SRINAGAR: It is not for the first time that there is an uncertainty about not only the ultimate fate of this land but even about its day to day governance. This always happens when a ship is set on an uncharted course without any definite goal.

It is like a ship sailing from a port to port without an ultimate destination. Probably, the main problem in putting the ship on a definite course is the captain’s uncertainty about the ultimate goal and the delusions about the way to reach that destination. Almost all our leaders start with the declaration of achieving a place of dignity and honour for the people but end up trying to keep their own “dignity” and “honour” intact leaving the common people in the lurch. Is it because they are not sure of the ultimate goal and develop doubts about achieving that or it is because of the fatigue and tiredness of the struggle? An important question which needs to be debated.

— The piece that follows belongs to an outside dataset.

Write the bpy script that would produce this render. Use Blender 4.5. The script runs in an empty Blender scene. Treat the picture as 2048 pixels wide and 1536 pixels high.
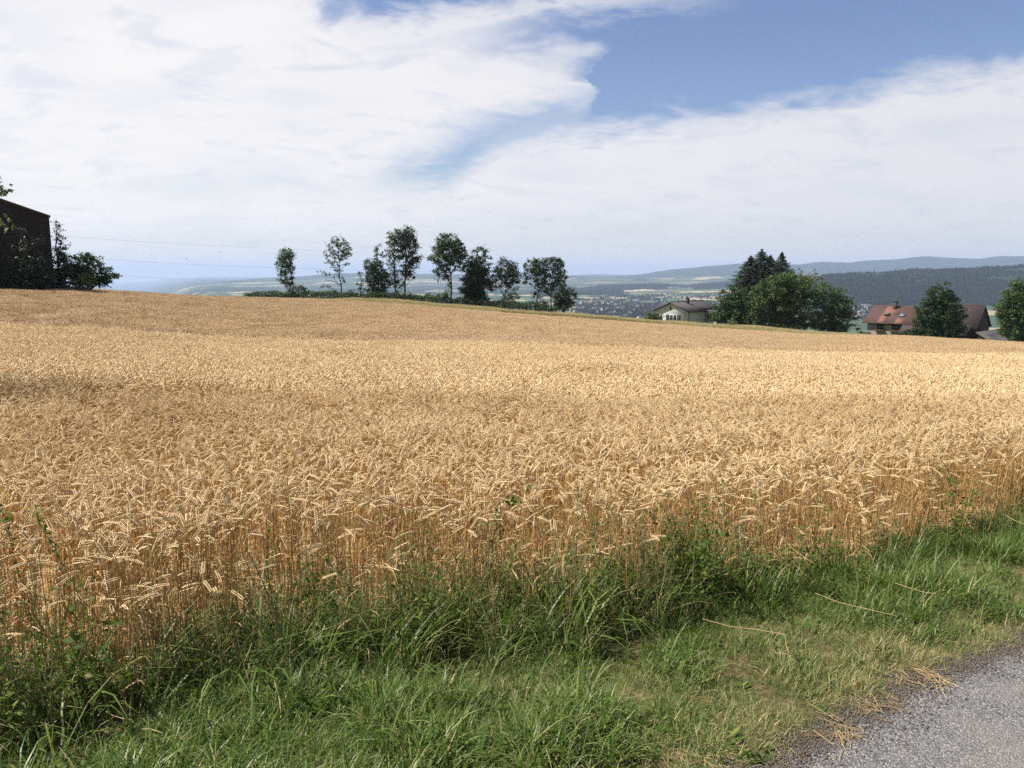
import bpy, math, random
import numpy as np
from mathutils import Vector
R = math.radians
rng = np.random.default_rng(7)
random.seed(7)
scene = bpy.context.scene
COL = scene.collection

# ------------------------------------------------------------------ camera
EYE = 1.6
F = 1546.0                       # focal length in photo pixels (2048 wide)
PITCH = math.atan(220.0 / F)
cam = bpy.data.objects.new('camera', bpy.data.cameras.new('camera'))
COL.objects.link(cam)
cam.location = (0, 0, EYE)
cam.rotation_euler = (math.pi / 2 - PITCH, 0, 0)
cam.data.sensor_width = 36.0
cam.data.lens = 36.0 * F / 2048.0
cam.data.clip_start = 0.05
cam.data.clip_end = 200000.0
scene.camera = cam
CP, SP = math.cos(PITCH), math.sin(PITCH)


def ray(xf, yf):
    """direction through a photo pixel scaled so that its forward (y) part is 1"""
    a, b = (xf - 1024.0) / F, (768.0 - yf) / F
    dy, dz = CP + b * SP, -SP + b * CP
    return a / dy, dz / dy


def P(xf, yf, Y):
    a, s = ray(xf, yf)
    return Vector((a * Y, Y, EYE + s * Y))


# ------------------------------------------------------------------ light
SUN_EL, SUN_AZ = R(55), R(-88)       # azimuth measured from +Y towards +X
sd = Vector((math.sin(SUN_AZ) * math.cos(SUN_EL), math.cos(SUN_AZ) * math.cos(SUN_EL), math.sin(SUN_EL)))
sun = bpy.data.objects.new('sun', bpy.data.lights.new('sun', 'SUN'))
COL.objects.link(sun)
sun.data.energy = 5.0
sun.data.angle = R(0.53)
sun.data.color = (1.0, 0.955, 0.88)
sun.rotation_euler = (-sd).to_track_quat('-Z', 'Y').to_euler()
sun.location = (0, 0, 60)

scene.view_settings.view_transform = 'Standard'
scene.view_settings.look = 'None'
scene.view_settings.exposure = 1.1
scene.view_settings.gamma = 1.0
scene.render.engine = 'CYCLES'
cy = scene.cycles
cy.max_bounces = 6
cy.diffuse_bounces = 3
cy.glossy_bounces = 1
cy.transmission_bounces = 3
cy.transparent_max_bounces = 4
cy.volume_bounces = 1
cy.use_denoising = False
cy.use_adaptive_sampling = False
cy.sample_clamp_indirect = 6.0


class NT:
    """tiny helper for node trees"""
    def __init__(s, tree):
        s.t = tree
        s.n = tree.nodes
        s.l = tree.links

    def new(s, typ, **kw):
        n = s.n.new(typ)
        for k, v in kw.items():
            setattr(n, k, v)
        return n

    def put(s, sock, v):
        if isinstance(v, bpy.types.NodeSocket):
            s.l.new(v, sock)
        elif v is not None:
            sock.default_value = v

    def math(s, op, a, b=None, c=None, clamp=False):
        n = s.new('ShaderNodeMath', operation=op, use_clamp=clamp)
        s.put(n.inputs[0], a)
        if b is not None:
            s.put(n.inputs[1], b)
        if c is not None:
            s.put(n.inputs[2], c)
        return n.outputs[0]

    def smooth(s, v, lo, hi, a=0.0, b=1.0):
        n = s.new('ShaderNodeMapRange', interpolation_type='SMOOTHSTEP')
        for k, x in zip(range(5), (v, lo, hi, a, b)):
            s.put(n.inputs[k], x)
        return n.outputs[0]

    def lin(s, v, lo, hi, a=0.0, b=1.0):
        n = s.new('ShaderNodeMapRange')
        for k, x in zip(range(5), (v, lo, hi, a, b)):
            s.put(n.inputs[k], x)
        return n.outputs[0]

    def mix(s, f, a, b):
        n = s.new('ShaderNodeMix', data_type='RGBA')
        s.put(n.inputs[0], f)
        s.put(n.inputs[6], (*a, 1) if isinstance(a, tuple) and len(a) == 3 else a)
        s.put(n.inputs[7], (*b, 1) if isinstance(b, tuple) and len(b) == 3 else b)
        return n.outputs[2]

    def noise(s, vec, scale, detail=3.0, rough=0.55, dist=0.0, dims='3D'):
        n = s.new('ShaderNodeTexNoise', noise_dimensions=dims)
        if vec is not None:
            s.put(n.inputs['Vector'], vec)
        n.inputs['Scale'].default_value = scale
        n.inputs['Detail'].default_value = detail
        n.inputs['Roughness'].default_value = rough
        n.inputs['Distortion'].default_value = dist
        return n.outputs['Fac']

    def curve(s, v, pts):
        n = s.new('ShaderNodeFloatCurve')
        s.put(n.inputs['Value'], v)
        c = n.mapping.curves[0]
        while len(c.points) > 2:
            c.points.remove(c.points[0])
        c.points[0].location = pts[0]
        c.points[1].location = pts[-1]
        for p in pts[1:-1]:
            c.points.new(*p)
        for p in c.points:
            p.handle_type = 'AUTO_CLAMPED'
        n.mapping.extend = 'HORIZONTAL'
        n.mapping.update()
        return n.outputs[0]

    def comb(s, x, y, z):
        n = s.new('ShaderNodeCombineXYZ')
        for k, v in enumerate((x, y, z)):
            s.put(n.inputs[k], v)
        return n.outputs[0]


def build_world():
    w = bpy.data.worlds.new('World')
    scene.world = w
    w.use_nodes = True
    T = NT(w.node_tree)
    T.n.clear()
    sky = T.new('ShaderNodeTexSky', sky_type='NISHITA')
    sky.sun_disc = False
    sky.sun_elevation = SUN_EL
    sky.sun_rotation = SUN_AZ
    sky.altitude = 550
    sky.air_density = 1.0
    sky.dust_density = 1.5
    sky.ozone_density = 1.6
    tc = T.new('ShaderNodeTexCoord')
    sep = T.new('ShaderNodeSeparateXYZ')
    T.put(sep.inputs[0], tc.outputs['Generated'])
    dx, dy, dz = sep.outputs
    dys = T.math('MAXIMUM', dy, 0.12)
    sx = T.math('DIVIDE', dx, dys)
    sz = T.math('DIVIDE', dz, dys)
    # cloud layer coordinates: the direction projected on a flat layer overhead
    dzz = T.math('ADD', T.math('MAXIMUM', dz, 0.0), 0.24)
    pv = T.comb(T.math('DIVIDE', dx, dzz), T.math('DIVIDE', dy, dzz), 0.0)
    mp = T.new('ShaderNodeMapping')
    mp.inputs['Rotation'].default_value = (0, 0, R(-28))
    mp.inputs['Scale'].default_value = (1.0, 1.45, 1)
    T.put(mp.inputs['Vector'], pv)
    pst = mp.outputs[0]
    n1 = T.noise(pst, 1.6, 5, 0.5, 0.3)
    n2 = T.noise(pst, 5.0, 5, 0.55, 0.5)
    n3 = T.noise(pst, 20.0, 4, 0.55, 0.3)
    w1 = T.math('SUBTRACT', n1, 0.5)
    w2 = T.math('SUBTRACT', n2, 0.5)
    w3 = T.math('SUBTRACT', n3, 0.5)
    wz = T.math('ADD', T.math('MULTIPLY', w2, 0.085), T.math('MULTIPLY', w3, 0.025))
    sxw = T.math('ADD', sx, T.math('MULTIPLY', w2, 0.09))
    szw = T.math('ADD', sz, wz)
    X0, X1, Z1 = -1.1, 1.1, 0.6

    def cv(pts, ysh=0):
        q = []
        for xf, yf in pts:
            a, s = ray(xf, yf + ysh)
            q.append(((a - X0) / (X1 - X0), s / Z1))
        return T.math('MULTIPLY', T.curve(T.lin(sxw, X0, X1), q), Z1)
    HI = -560
    LB = cv([(-600, 340), (700, 380), (800, 382), (880, 378), (930, 352), (970, 318), (1050, 288), (1200, 268), (1350, 250), (1500, 236),
             (1700, 205), (1850, 160), (2048, 138), (2300, 110), (2700, 60)])
    UA = cv([(-600, 400), (700, 388), (800, 322), (900, 272), (1000, 230), (1100, 208), (1170, 190), (1205, 100), (1240, HI), (2700, HI)])
    TA = cv([(-600, HI), (470, HI), (540, -90), (620, 10), (700, 74), (800, 94), (900, 82), (1050, 98), (1150, 128), (1200, 170), (1300, 200), (2700, 200)])
    s1 = T.smooth(T.math('SUBTRACT', szw, LB), -0.020, 0.030)
    s2 = T.smooth(T.math('SUBTRACT', UA, szw), -0.035, 0.045)
    s3 = T.smooth(T.math('SUBTRACT', szw, TA), -0.022, 0.045)
    blue = T.math('MAXIMUM', T.math('MULTIPLY', s1, s2), T.math('MULTIPLY', s3, s1))
    # wisps crossing the top of the blue
    WC = cv([(-600, 60), (500, 75), (900, 50), (1050, 18), (1300, 0), (1500, -30), (1700, -110), (2700, -300)])
    wd = T.math('ABSOLUTE', T.math('SUBTRACT', szw, WC))
    wisp = T.math('MULTIPLY', T.smooth(wd, 0.0, 0.030, 1.0, 0.0), T.smooth(sx, 0.33, 0.05))
    wisp2 = T.math('MULTIPLY', T.smooth(n2, 0.50, 0.78), T.smooth(sx, 0.12, -0.25))
    wisp3 = T.math('MULTIPLY', T.smooth(n1, 0.56, 0.85), 0.22)
    blue = T.math('MULTIPLY', blue, T.math('SUBTRACT', 1.0, T.math('MULTIPLY', wisp, 0.85)))
    blue = T.math('MULTIPLY', blue, T.math('SUBTRACT', 1.0, T.math('MULTIPLY', wisp2, 0.45)))
    blue = T.math('MULTIPLY', blue, T.math('SUBTRACT', 1.0, wisp3))
    cloud = T.math('SUBTRACT', 1.0, blue)
    # thin places and streaks inside the cloud sheet
    thin = T.math('MULTIPLY', T.smooth(n2, 0.50, 0.30), 0.20)
    thin2 = T.math('MULTIPLY', T.smooth(n1, 0.52, 0.30), 0.20)
    cloud = T.math('MULTIPLY', cloud, T.math('SUBTRACT', 1.0, T.math('MAXIMUM', thin, thin2)))
    # low over the horizon the sheet thins out to pale air
    edge = T.math('ADD', T.smooth(sx, -0.5, 0.1, 0.02, 0.055), T.math('MULTIPLY', w2, 0.05))
    low = T.smooth(T.math('SUBTRACT', szw, edge), -0.03, 0.06, 0.62, 1.0)
    cloud = T.math('MULTIPLY', cloud, low)
    # behind the viewer: broken cloud by noise only
    back = T.smooth(T.math('ADD', T.math('MULTIPLY', n1, 0.7), T.math('MULTIPLY', n2, 0.3)), 0.42, 0.62)
    fr = T.smooth(dy, 0.12, 0.35)
    cloud = T.math('ADD', T.math('MULTIPLY', cloud, fr), T.math('MULTIPLY', T.math('MULTIPLY', back, 0.8), T.math('SUBTRACT', 1.0, fr)))
    # sunward side of the cloud is brighter and whiter
    shade = T.smooth(sx, -0.7, 0.75)
    ccol = T.mix(shade, (6.9, 6.75, 6.75), (5.7, 5.65, 5.95))
    ccol2 = T.mix(T.math('MULTIPLY', T.smooth(n2, 0.62, 0.30), 0.2), ccol, (5.3, 5.5, 6.0))
    hs = T.new('ShaderNodeHueSaturation')
    hs.inputs['Hue'].default_value = 0.512
    hs.inputs['Saturation'].default_value = 1.08
    hs.inputs['Value'].default_value = 0.92
    T.put(hs.inputs['Color'], sky.outputs[0])
    air = T.mix(T.smooth(dz, 0.15, 0.0, 0.0, 0.96), hs.outputs[0], (4.35, 4.45, 4.5))
    out = T.mix(cloud, air, ccol2)
    bg = T.new('ShaderNodeBackground')
    T.put(bg.inputs['Color'], out)
    bg.inputs['Strength'].default_value = 0.066
    o = T.new('ShaderNodeOutputWorld')
    T.l.new(bg.outputs[0], o.inputs['Surface'])
    w.cycles.sampling_method = 'MANUAL'
    w.cycles.sample_map_resolution = 512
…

Mufti Sahib had started his political career in the Indian National Congress but ended up by pioneering his own party the People’s Democratic Party. He had declared that Kashmir’s emancipation was possible through Indo-Pak rapprochement and for that he had propagated “self-rule”. During his first tenure he did work for and achieve a breakthrough in starting cross LOC travel and trade. However, it did not grow as expected and remained a stagnant measure.

The second coming appeared a total compromise especially after propagating against Hindutva through the Valley, and then virtually embracing the same. The delusion was that by aligning with the party ruling at the centre, he will at least be able to bring succour to the people devastated by the worst flood in the century. However, after getting a bear hug, he was totally let down by the other party! The meeting of the North and the South Pole did not work as he had hoped and expected.

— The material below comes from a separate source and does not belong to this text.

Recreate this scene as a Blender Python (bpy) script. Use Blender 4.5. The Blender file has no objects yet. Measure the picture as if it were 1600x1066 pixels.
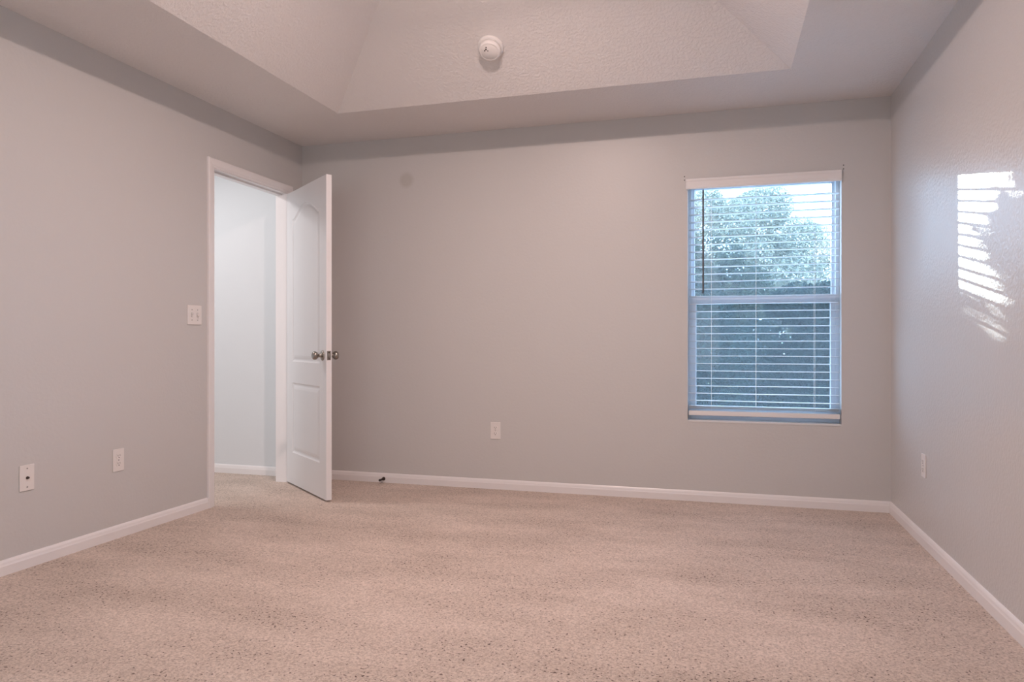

Now his daughter, Mehbooba Mufti faces the same dilemma! Some people have opined that she stands at the crossroads of history. There have been umpteen rumours as well as suggestions about what she intends to do or should do. Most of these have been put forth without anybody actually speaking to her! According to some if she ditches the BJP and formulates some other combination probably with the Congress party, she will regain lost popularity in the Valley.

On the other hand some insist that by backing out of the alliance with the BJP she will be targeted by the central government, with a massive cut in funds sorely needed for post-floods restoration and rehabilitation. So in essence she is placed between the Devil and the Deep Sea. And from this arises the third argument, to go back to the people for a fresh mandate.

If one analyses truly the situation of the mainstream regional parties, they can at best look at good governance which has been missing now for a long time. The question of the mainstream parties having any say in the ultimate solution of the basic political problem is a delusion suffered by the leaders of all these parties. They need to accept the fact that they are at the pleasure of whomsoever is at the helm in Delhi which considers Kashmir to have been settled once for and all.

In these circumstances, the best bet is to let Delhi govern the state on its own through Governor’s and President’s rule. No political party can then be blamed for at least the lack of governance.

On the contrary Delhi will have to undertake a massive construction and rehabilitation programme without any political interference to gain some support of the local people whose main interest at the moment is rehabilitation, restoration and prevention of future calamities.